**Requirement:** Copy out all lines with the word "Blender" in them.

**Provided information:**
-------
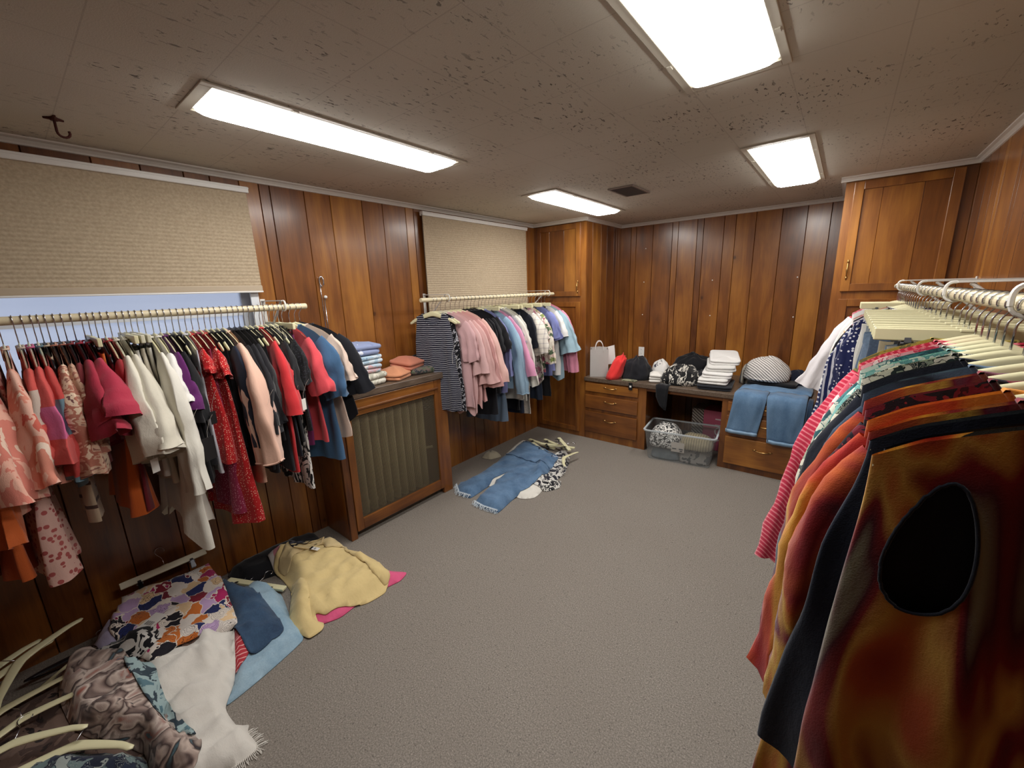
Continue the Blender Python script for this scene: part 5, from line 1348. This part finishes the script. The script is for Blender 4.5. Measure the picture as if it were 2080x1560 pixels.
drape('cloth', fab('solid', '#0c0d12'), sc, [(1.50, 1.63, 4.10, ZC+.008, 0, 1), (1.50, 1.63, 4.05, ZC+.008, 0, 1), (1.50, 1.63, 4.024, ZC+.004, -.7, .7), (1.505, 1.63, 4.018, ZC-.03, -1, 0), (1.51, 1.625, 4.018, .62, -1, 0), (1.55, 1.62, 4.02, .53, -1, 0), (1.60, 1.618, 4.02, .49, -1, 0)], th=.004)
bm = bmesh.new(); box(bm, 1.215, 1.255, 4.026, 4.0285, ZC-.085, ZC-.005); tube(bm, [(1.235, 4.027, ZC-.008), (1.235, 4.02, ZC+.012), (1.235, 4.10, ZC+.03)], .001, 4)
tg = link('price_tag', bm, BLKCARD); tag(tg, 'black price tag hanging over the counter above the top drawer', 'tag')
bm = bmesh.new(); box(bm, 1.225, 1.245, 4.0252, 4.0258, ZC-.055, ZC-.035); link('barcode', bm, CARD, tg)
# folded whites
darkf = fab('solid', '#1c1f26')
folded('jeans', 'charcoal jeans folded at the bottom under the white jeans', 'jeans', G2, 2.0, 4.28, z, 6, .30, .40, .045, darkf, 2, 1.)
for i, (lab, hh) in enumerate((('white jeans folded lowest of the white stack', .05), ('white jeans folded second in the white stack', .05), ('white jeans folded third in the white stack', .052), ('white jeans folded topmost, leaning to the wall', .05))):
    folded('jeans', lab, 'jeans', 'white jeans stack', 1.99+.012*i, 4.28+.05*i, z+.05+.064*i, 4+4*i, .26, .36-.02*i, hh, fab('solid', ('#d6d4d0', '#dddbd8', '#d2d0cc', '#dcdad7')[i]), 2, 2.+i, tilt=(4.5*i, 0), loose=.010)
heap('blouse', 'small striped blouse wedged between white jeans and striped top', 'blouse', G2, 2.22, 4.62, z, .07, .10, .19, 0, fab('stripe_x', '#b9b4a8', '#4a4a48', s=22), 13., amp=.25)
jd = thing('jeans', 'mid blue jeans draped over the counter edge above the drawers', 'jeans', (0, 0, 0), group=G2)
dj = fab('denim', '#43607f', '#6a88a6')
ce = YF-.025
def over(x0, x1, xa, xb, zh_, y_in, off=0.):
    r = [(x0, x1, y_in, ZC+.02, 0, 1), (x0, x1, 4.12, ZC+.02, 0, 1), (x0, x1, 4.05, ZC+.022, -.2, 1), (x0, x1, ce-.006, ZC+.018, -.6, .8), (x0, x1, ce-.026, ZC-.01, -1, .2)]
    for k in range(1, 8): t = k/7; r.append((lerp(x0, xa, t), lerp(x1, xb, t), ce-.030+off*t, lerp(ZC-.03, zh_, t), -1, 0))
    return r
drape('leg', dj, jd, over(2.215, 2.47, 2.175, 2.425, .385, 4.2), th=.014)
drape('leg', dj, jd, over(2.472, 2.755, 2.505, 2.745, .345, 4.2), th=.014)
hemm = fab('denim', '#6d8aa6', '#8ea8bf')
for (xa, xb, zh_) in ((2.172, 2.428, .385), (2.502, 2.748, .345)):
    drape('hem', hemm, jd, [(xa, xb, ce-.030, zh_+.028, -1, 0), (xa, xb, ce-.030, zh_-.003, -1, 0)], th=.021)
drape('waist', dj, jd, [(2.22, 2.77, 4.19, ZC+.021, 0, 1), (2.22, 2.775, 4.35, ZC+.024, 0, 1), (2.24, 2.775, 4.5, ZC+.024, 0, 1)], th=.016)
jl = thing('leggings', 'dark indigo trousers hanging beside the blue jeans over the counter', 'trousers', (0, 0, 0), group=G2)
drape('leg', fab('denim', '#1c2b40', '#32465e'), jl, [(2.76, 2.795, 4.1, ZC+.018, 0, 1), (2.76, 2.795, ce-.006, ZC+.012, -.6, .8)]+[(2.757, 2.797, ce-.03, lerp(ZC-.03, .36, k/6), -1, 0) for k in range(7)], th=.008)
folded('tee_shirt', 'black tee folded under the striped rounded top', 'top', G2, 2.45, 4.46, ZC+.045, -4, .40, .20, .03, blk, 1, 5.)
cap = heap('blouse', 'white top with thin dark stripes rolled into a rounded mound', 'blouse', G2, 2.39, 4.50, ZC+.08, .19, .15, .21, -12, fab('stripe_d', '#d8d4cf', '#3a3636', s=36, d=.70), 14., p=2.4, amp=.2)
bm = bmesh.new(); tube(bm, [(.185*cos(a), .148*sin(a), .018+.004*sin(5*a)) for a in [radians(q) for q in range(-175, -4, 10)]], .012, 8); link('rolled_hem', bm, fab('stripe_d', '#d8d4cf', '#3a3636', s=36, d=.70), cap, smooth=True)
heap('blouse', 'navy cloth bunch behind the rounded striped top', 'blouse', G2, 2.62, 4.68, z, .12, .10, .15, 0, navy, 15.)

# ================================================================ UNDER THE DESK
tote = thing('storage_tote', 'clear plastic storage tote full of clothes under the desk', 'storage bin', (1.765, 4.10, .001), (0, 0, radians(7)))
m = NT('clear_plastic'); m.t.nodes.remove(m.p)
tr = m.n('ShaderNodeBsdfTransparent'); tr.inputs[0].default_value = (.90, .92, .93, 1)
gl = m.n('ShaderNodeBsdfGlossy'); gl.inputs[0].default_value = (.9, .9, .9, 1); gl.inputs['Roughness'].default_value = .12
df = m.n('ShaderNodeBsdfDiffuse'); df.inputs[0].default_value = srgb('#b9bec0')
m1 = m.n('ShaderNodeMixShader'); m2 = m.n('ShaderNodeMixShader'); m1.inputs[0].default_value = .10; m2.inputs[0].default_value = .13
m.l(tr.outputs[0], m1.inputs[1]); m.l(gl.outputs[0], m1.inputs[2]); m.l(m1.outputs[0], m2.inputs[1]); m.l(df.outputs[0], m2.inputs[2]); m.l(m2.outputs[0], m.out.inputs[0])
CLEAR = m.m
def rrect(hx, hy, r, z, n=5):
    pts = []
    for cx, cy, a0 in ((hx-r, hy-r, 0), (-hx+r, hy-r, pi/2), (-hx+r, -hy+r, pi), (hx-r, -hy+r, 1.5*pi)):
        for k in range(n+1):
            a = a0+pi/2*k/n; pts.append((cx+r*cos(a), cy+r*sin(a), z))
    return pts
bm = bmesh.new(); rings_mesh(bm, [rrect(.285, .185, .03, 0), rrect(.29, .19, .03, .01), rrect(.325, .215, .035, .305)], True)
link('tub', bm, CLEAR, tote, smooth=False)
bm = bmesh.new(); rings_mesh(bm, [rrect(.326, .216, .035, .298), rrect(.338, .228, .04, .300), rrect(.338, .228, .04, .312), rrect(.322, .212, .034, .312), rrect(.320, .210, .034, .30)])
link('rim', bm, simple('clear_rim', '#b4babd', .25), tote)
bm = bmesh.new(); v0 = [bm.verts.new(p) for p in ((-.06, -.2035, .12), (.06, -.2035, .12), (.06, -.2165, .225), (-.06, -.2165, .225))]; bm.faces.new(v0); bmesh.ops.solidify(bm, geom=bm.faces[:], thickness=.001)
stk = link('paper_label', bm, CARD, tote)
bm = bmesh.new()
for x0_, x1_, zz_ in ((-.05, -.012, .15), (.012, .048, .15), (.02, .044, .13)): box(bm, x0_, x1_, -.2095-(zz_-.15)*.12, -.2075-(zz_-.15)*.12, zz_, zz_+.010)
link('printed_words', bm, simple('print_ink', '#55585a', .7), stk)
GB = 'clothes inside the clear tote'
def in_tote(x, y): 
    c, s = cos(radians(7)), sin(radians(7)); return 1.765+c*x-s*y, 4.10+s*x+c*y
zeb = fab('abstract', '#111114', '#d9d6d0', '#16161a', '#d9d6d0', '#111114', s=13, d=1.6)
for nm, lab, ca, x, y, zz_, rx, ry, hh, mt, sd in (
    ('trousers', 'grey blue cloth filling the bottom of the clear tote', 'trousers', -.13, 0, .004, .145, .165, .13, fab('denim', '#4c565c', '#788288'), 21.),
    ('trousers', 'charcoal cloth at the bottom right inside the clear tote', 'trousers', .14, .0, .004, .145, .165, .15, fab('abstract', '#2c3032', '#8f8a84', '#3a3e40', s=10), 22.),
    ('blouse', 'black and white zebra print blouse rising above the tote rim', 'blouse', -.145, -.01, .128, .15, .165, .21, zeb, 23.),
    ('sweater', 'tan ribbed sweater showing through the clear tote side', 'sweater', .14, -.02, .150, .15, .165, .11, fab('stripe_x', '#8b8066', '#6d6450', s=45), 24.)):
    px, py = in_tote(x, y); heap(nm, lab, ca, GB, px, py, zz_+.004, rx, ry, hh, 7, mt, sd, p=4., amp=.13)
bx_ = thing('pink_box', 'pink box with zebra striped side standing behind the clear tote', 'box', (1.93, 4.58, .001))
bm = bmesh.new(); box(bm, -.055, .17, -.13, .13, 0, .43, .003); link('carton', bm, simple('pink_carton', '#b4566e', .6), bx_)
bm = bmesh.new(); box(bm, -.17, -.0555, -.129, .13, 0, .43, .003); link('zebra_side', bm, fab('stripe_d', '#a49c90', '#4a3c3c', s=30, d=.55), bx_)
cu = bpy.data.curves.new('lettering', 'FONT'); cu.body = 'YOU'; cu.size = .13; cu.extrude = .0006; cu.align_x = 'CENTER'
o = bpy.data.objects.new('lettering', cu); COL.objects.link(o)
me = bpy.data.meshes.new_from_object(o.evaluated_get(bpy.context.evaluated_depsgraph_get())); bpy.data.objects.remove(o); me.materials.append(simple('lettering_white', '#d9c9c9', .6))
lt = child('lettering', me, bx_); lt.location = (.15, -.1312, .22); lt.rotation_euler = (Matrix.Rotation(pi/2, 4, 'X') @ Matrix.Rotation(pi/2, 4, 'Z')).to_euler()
-------
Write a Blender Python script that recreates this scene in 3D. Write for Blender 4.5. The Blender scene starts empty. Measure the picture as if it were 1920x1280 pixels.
-------
**Result of this exercise:**
Continue the Blender Python script for this scene: part 5, from line 1348. This part finishes the script. The script is for Blender 4.5. Measure the picture as if it were 2080x1560 pixels.
Write a Blender Python script that recreates this scene in 3D. Write for Blender 4.5. The Blender scene starts empty. Measure the picture as if it were 1920x1280 pixels.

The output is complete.